◆ **Recorded data**:
----------
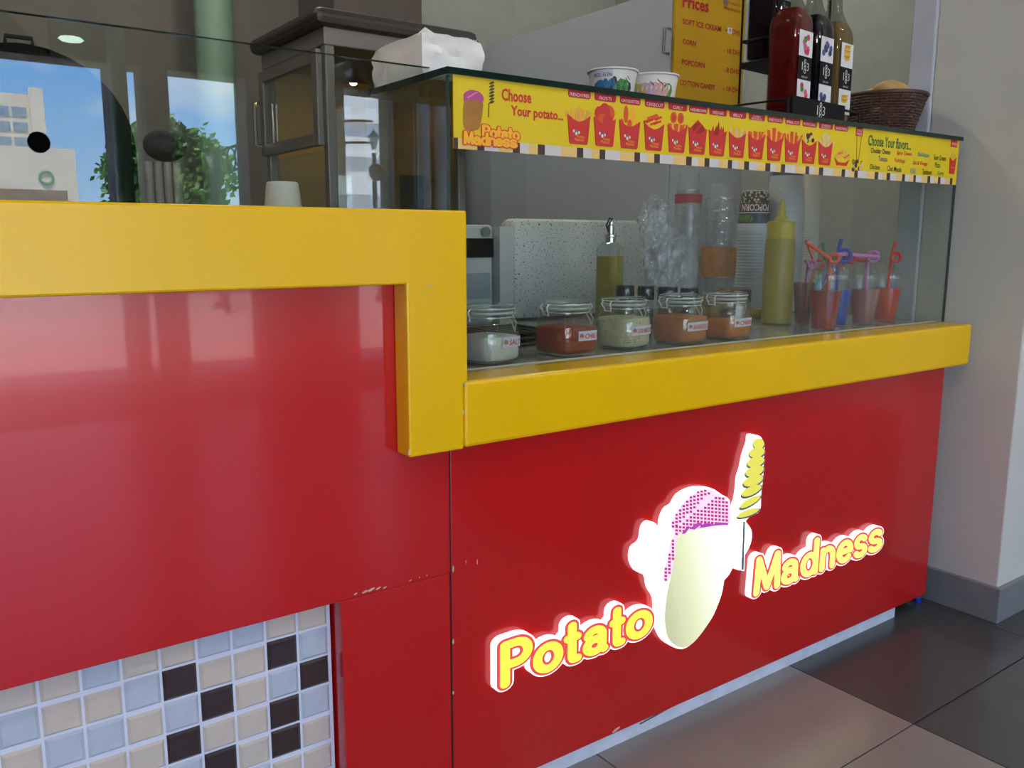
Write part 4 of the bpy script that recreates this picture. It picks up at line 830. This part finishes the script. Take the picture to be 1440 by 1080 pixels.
# crumpled film bag
def crumple(name, label, px, py, Y, rx, ry, rz, seed, m, lift=0):
    p = at(px, py, 'y', Y); bm = bmesh.new(); bmesh.ops.create_icosphere(bm, subdivisions=4, radius=1)
    for v in bm.verts:
        d = v.co.copy(); k = 1+.28*noise.noise(d*2.1+Vector((seed, 0, 0)))+.16*noise.noise(d*5+Vector((0, seed, 0)))+.07*noise.noise(d*11+Vector((0, 0, seed)))
        v.co = Vector((p.x+d.x*rx*k, p.y+d.y*ry*k, max(ZLT+.001, p.z+d.z*rz*k)))
    bm.verts.index_update(); b = B().add([v.co[:] for v in bm.verts], [[v.index for v in f.verts] for f in bm.faces]); bm.free()
    o = b.obj(name, m, smooth=False); return tag(o, label, 'bag')
crumple('plastic_bag', 'crumpled clear plastic bag, lower, right beside the oil bottle', 945, 372, .44, .075, .05, .085, 1.3, FILM)
crumple('plastic_bag', 'crumpled clear plastic bag, upper, against the red-banded cup stack', 922, 318, .43, .045, .035, .07, 4.1, FILM).location.z = 0
o = bpy.data.objects['plastic_bag.001']
tag(B().lathe([(.03, 0), (.034, .004), (.034, .05), (.03, .054), (.0001, .054)], (0, 0, 0), 24).obj('ochre_packet', mat('ochre_packet', '9c7a36', .5, var=.15)), 'ochre packet leaning behind the orange jar and shakers', 'packet')
o = bpy.data.objects['ochre_packet']; p = at(1000, 402, 'y', .40); o.location = (p.x, .40, ZLT); o.scale = (1, 1, 1.2)
tag(B().cbox(-.03, .03, -.02, .02, 0, .025, .006).obj('yellow_sponge', mat('yellow_sponge', 'a8983a', .8, bump=.2)), 'yellow block on the worktop, left of the mustard bottle', 'sponge'); p = at(1070, 446, 'z', ZLT); bpy.data.objects['yellow_sponge'].location = (p.x, p.y, ZLT)

# ------------------------------------------------------------------ mustard bottle, drinks and straws
c = Vector((1.138, .258, ZLT)); k = mpp(c); r = 20.5*k; h = 118*k
t = thing('squeeze_bottle', 'yellow mustard squeeze bottle with pointed nozzle', 'bottle', c)
B().lathe([(r*.92, 0), (r, .004), (r*1.02, h*.4), (r, h*.93), (r*.94, h)], c, 30).obj('body', mat('mustard_plastic', '9d8f2c', .4, var=.1, scale=20), t)
B().lathe([(r*.9, h), (r*.92, h+.003), (r*.92, h+21*k), (r*.88, h+23*k), (r*.5, h+24*k), (r*.5, h+27*k), (r*.3, h+29*k), (r*.2, h+44*k), (r*.12, h+52*k), (.0001, h+52*k)], c, 28).obj('nozzle_cap', mat('yellow_cap', 'c0ac20', .4), t)
B().tube([c+Vector((r*.8, 0, h+.015)), c+Vector((r*1.1, 0, h+.04)), c+Vector((r*.6, 0, h+.055)), c+Vector((.003, 0, h+.05))], .001, 5).obj('cap_tether', mat('cap_tether', 'a39a5c', .5), t)
def drink(cx, cy, col, milk, label, k=1):
    c = Vector((cx, cy, ZLT)); t = thing('drink_cup', label, 'cup', c, 'drinks with domed lids')
    H_ = .118*k; r0, r1 = .0275*k, .0405*k
    B().lathe([(r0*.9, .0), (r0, .002), (r1, H_), (r1+.002, H_+.002), (r1+.002, H_+.005)], c, 32, caps=True).obj('clear_cup', CLEARP, t)
    hl = .093*k
    B().lathe([(r0*.93, .003), (r0+(r1-r0)*hl/H_-.001, hl)], c, 32).obj('drink', glass('drink', col[0], .03, milk=milk, milkcol=col[1]), t)
    B().lathe([(r1+.0035, H_+.004), (r1+.003, H_+.011), (r1-.002, H_+.013), (r1*.92, H_+.022*k), (r1*.72, H_+.034*k), (r1*.42, H_+.041*k), (.007, H_+.042*k)], c, 32, caps=False).obj('dome_lid', CLEARP, t)
    return c
c1 = drink(1.113, .104, ('c02a18', 'c8341c', .35), .5, 'cup of dark red drink, nearest the mustard bottle')
c2 = drink(1.222, .146, ('1048b0', '1450c0', .6), .7, 'cup of blue drink, mostly hidden behind the dark red drink', .97)
c3 = drink(1.318, .130, ('d8a098', 'd08c84', .4), .45, 'cup of pale pink drink, between the blue and bright red drinks', .95)
c4 = drink(1.440, .142, ('f04a28', 'f04c22', .4), .6, 'cup of bright red drink, rightmost', .93)
STC = {k: mat('straw_'+k, v, .35, var=.03) for k, v in dict(orange='d8552c', blue='1f3fae', pink='c678b8', red='d83024', green='2f8a46', teal='2b8a9a').items()}
def straw(base, top, coil_r, turns, end, color, label, axis=None):
    base, top, end = Vector(base), Vector(top), Vector(end); d = (top-base).normalized(); v = (CAM-top).normalized(); s1 = v.cross(Vector((0, 0, 1))).normalized(); s2 = s1.cross(v)
    pts = [base.lerp(top, i/4) for i in range(5)]
    n = int(14*turns)
    for i in range(1, n+1):
        a = 2*PI*i/14; pts.append(top+(-s1)*(coil_r-coil_r*math.cos(a))+s2*coil_r*math.sin(a)+v*(.0078*i/14))
    pts.append(pts[-1].lerp(end, .5)); pts.append(end)
    return tag(B().tube(pts, .0045, 8).obj('curly_straw', STC[color]), label, 'straw', 'curly straws')
def off(c, dx, dy, dz): return Vector(c)+Vector((dx, dy, dz))
straw(off(c1, .004, -.008, .006), off(c1, .0, -.006, .168), .010, 2, at(1133, 340, 'y', c1.y), 'orange', 'orange curly straw standing in the dark red drink')
straw(off(c2, 0, 0, .006), off(c2, -.004, 0, .172), .015, 3, at(1183, 337, 'y', c2.y), 'blue', 'blue curly straw with thick coil in the blue drink')
straw(off(c3, .002, -.004, .006), off(c3, -.002, -.004, .170), .012, 2.5, at(1178, 357, 'y', c3.y), 'pink', 'pink curly straw standing in the pale pink drink')
straw(off(c4, -.012, -.004, .006), off(c4, .004, -.004, .166), .011, 2, at(1259, 341, 'y', c4.y), 'red', 'red curly straw standing in the bright red drink')
hc = Vector((1.185, .215, ZLT)); t = thing('straw_tumbler', 'brownish tumbler of curly straws behind the dark red drink', 'tumbler', hc)
B().lathe([(.017, 0), (.018, .003), (.026, .105), (.0245, .105), (.017, .006)], hc, 26).obj('body', glass('brown_tumbler', 'e8d8d0', .05, milk=.08, milkcol='8a5a48'), t)
for i, (u, v, cl, tu, eu, ev, lb) in enumerate([(1137, 372, 'pink', 2, 1133, 366, 'pink coiled straw at the left edge of the tumbler'), (1147, 372, 'orange', 3, 1136, 343, 'orange coiled straw in the tumbler, left of centre'), (1160, 366, 'green', 1, 1157, 341, 'green straw at the back of the tumbler'), (1166, 366, 'teal', 2, 1150, 350, 'teal coiled straw at the back of the tumbler'), (1176, 362, 'blue', 3, 1182, 338, 'blue coiled straw at the right of the tumbler'), (1190, 363, 'red', 1, 1219, 367, 'red straw hanging out of the tumbler to the right')]):
    tpt = at(u, v, 'y', hc.y+.004*(i-2)); straw(hc+Vector((-.01+.004*i, .003*(i-2), .008)), tpt, .009+.001*(i % 3), tu, at(eu, ev, 'y', hc.y+.004*(i-2)), cl, lb)

# ------------------------------------------------------------------ popcorn cabinet behind the tall counter
YC = .34; ca = at(455, 15, 'y', YC); xa_ = ca.x; xe = at(655, 200, 'y', YC).x; DC = .30; ZC0, ZC1 = .93, ca.z
STB = mat('back_counter_laminate', '6f6a63', .5)
tag(B().box(-2.4, .238, .33, .92, 0, .928).obj('back_counter', STB, smooth=False), 'plain back counter under the glass cabinet', 'counter')
t = thing('glass_cabinet', 'metal framed glass popcorn cabinet behind the tall counter', 'cabinet', ((xa_+xe)/2, YC+DC/2, ZC0))
CF = mat('cabinet_metal', '746f6a', .4, metal=.35); CFD = mat('cabinet_dark_roof', '3a3531', .45, metal=.3)
pw = .018
for (u, v) in ((xa_, YC), (xe-pw, YC), (xa_, YC+DC-pw), (xe-pw, YC+DC-pw)): B().box(u, u+pw, v, v+pw, ZC0+.03, ZC1-.055).obj('corner_post', CF, t, smooth=False, bevel=.002)
B().box(xa_, xe, YC, YC+DC, ZC0, ZC0+.03).obj('base', CF, t, smooth=False, bevel=.002)
B().box(xa_-.002, xe+.002, YC-.002, YC+DC+.002, ZC1-.055, ZC1-.025).obj('header', CF, t, smooth=False, bevel=.002)
tag(B().cbox(xa_-.022, xe+.02, YC-.018, YC+DC+.018, ZC1-.025, ZC1+.004, .012).obj('roof', CFD, t, smooth=False), 'dark grey rounded roof')
B().box(xa_+pw, xe-pw, YC+.004, YC+.008, ZC0+.03, ZC1-.055).obj('front_pane', PANE2, t, smooth=False)
OCH = mat('ochre_back_panel', 'a58442', .5, var=.15, scale=8)
B().box(xa_+pw, xe-pw, YC+DC-.012, YC+DC-.006, ZC0+.03, ZC1-.055).box(xe-.012, xe-.006, YC+pw, YC+DC-pw, ZC0+.03, ZC1-.055).obj('back_panel', OCH, t, smooth=False)
d = B(); dx = xa_-.012; f_ = .022; dz0, dz1 = at(370, 220, 'x', dx).z, ZC1-.06; dy0, dy1 = YC+.012, YC+DC-.004
d.box(dx, dx+.012, dy0, dy0+f_, dz0, dz1).box(dx, dx+.012, dy1-f_, dy1, dz0, dz1).box(dx, dx+.012, dy0+f_, dy1-f_, dz1-f_, dz1).box(dx, dx+.012, dy0+f_, dy1-f_, dz0, dz0+f_)
dr = d.obj('door', CF, t, smooth=False, bevel=.0015); dr['label'] = 'framed glass door on the left side'
B().box(dx+.004, dx+.008, dy0+f_, dy1-f_, dz0+f_, dz1-f_).obj('door_pane', PANE2, dr, smooth=False)
B().tube([(dx-.004, dy1-.012, dz0+.02), (dx-.014, dy1-.012, dz0+.02), (dx-.014, dy1-.012, dz1-.06), (dx-.004, dy1-.012, dz1-.06)], .0045, 8).obj('door_handle', CHROME, dr)
B().box(xa_+pw, xa_+pw+.004, YC+pw, YC+DC-pw, ZC0+.03, dz0-.004).obj('lower_pane', PANE2, t, smooth=False)
# kettle and lamp inside
lx, ly, lz_ = xa_+.13, YC+.16, ZC1-.075
B().lathe([(.008, .02), (.010, .012), (.028, -.012), (.030, -.014)], (lx, ly, lz_), 20, caps=False).obj('heat_lamp_shade', mat('brass_shade', 'a9824a', .3, metal=1), t)
B().sphere((lx, ly, lz_-.006), .008, 12, 8).obj('heat_lamp_bulb', mat('lamp_glow', 'ffd9a0', .5, var=0, emit=70, ecol='ffc890'), t)
B().lathe([(.0001, 0), (.055, .002), (.06, .02), (.05, .05), (.045, .05), (.0001, .048)], (xa_+.16, YC+.17, ZC0+.03), 24).obj('kettle', STEEL, t)
b = B(); b.box(at(565, 250, 'y', YC+.14).x, at(612, 250, 'y', YC+.14).x, YC+.14, YC+.15, ZC0+.06, at(590, 247, 'y', YC+.14).z); b.obj('dark_tray', BLACK, t, smooth=False)
# inverted cup on the tall counter
ic = at(398, 280, 'y', .15); k = mpp(ic)
t = thing('upturned_cup', 'plain white cup upside down on the tall counter behind the glass screen', 'cup', (ic.x, .15, ZT))
B().lathe([(26*k, .0), (26*k, .003), (22*k, at(398, 258, 'y', .15).z-ZT), (20*k, at(398, 257, 'y', .15).z-ZT+.001), (.0001, at(398, 257, 'y', .15).z-ZT+.001)], (ic.x, .15, ZT), 32).obj('body', mat('white_cup', 'cfd0d2', .4), t)
B().tube([(ic.x+26.4*k*math.cos(2*PI*i/32), .15+26.4*k*math.sin(2*PI*i/32), ZT+.0022) for i in range(32)], .0021, 6, closed=True).obj('lip', mat('white_cup', 'cfd0d2', .4), t)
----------
◆ **Goal**:
Look at the listing and set down only the lines from its start through the line with "(p.x, p.y, ZLT)", word for word and without pictures.

◆ **Exercise output**:
Write part 4 of the bpy script that recreates this picture. It picks up at line 830. This part finishes the script. Take the picture to be 1440 by 1080 pixels.
# crumpled film bag
def crumple(name, label, px, py, Y, rx, ry, rz, seed, m, lift=0):
    p = at(px, py, 'y', Y); bm = bmesh.new(); bmesh.ops.create_icosphere(bm, subdivisions=4, radius=1)
    for v in bm.verts:
        d = v.co.copy(); k = 1+.28*noise.noise(d*2.1+Vector((seed, 0, 0)))+.16*noise.noise(d*5+Vector((0, seed, 0)))+.07*noise.noise(d*11+Vector((0, 0, seed)))
        v.co = Vector((p.x+d.x*rx*k, p.y+d.y*ry*k, max(ZLT+.001, p.z+d.z*rz*k)))
    bm.verts.index_update(); b = B().add([v.co[:] for v in bm.verts], [[v.index for v in f.verts] for f in bm.faces]); bm.free()
    o = b.obj(name, m, smooth=False); return tag(o, label, 'bag')
crumple('plastic_bag', 'crumpled clear plastic bag, lower, right beside the oil bottle', 945, 372, .44, .075, .05, .085, 1.3, FILM)
crumple('plastic_bag', 'crumpled clear plastic bag, upper, against the red-banded cup stack', 922, 318, .43, .045, .035, .07, 4.1, FILM).location.z = 0
o = bpy.data.objects['plastic_bag.001']
tag(B().lathe([(.03, 0), (.034, .004), (.034, .05), (.03, .054), (.0001, .054)], (0, 0, 0), 24).obj('ochre_packet', mat('ochre_packet', '9c7a36', .5, var=.15)), 'ochre packet leaning behind the orange jar and shakers', 'packet')
o = bpy.data.objects['ochre_packet']; p = at(1000, 402, 'y', .40); o.location = (p.x, .40, ZLT); o.scale = (1, 1, 1.2)
tag(B().cbox(-.03, .03, -.02, .02, 0, .025, .006).obj('yellow_sponge', mat('yellow_sponge', 'a8983a', .8, bump=.2)), 'yellow block on the worktop, left of the mustard bottle', 'sponge'); p = at(1070, 446, 'z', ZLT); bpy.data.objects['yellow_sponge'].location = (p.x, p.y, ZLT)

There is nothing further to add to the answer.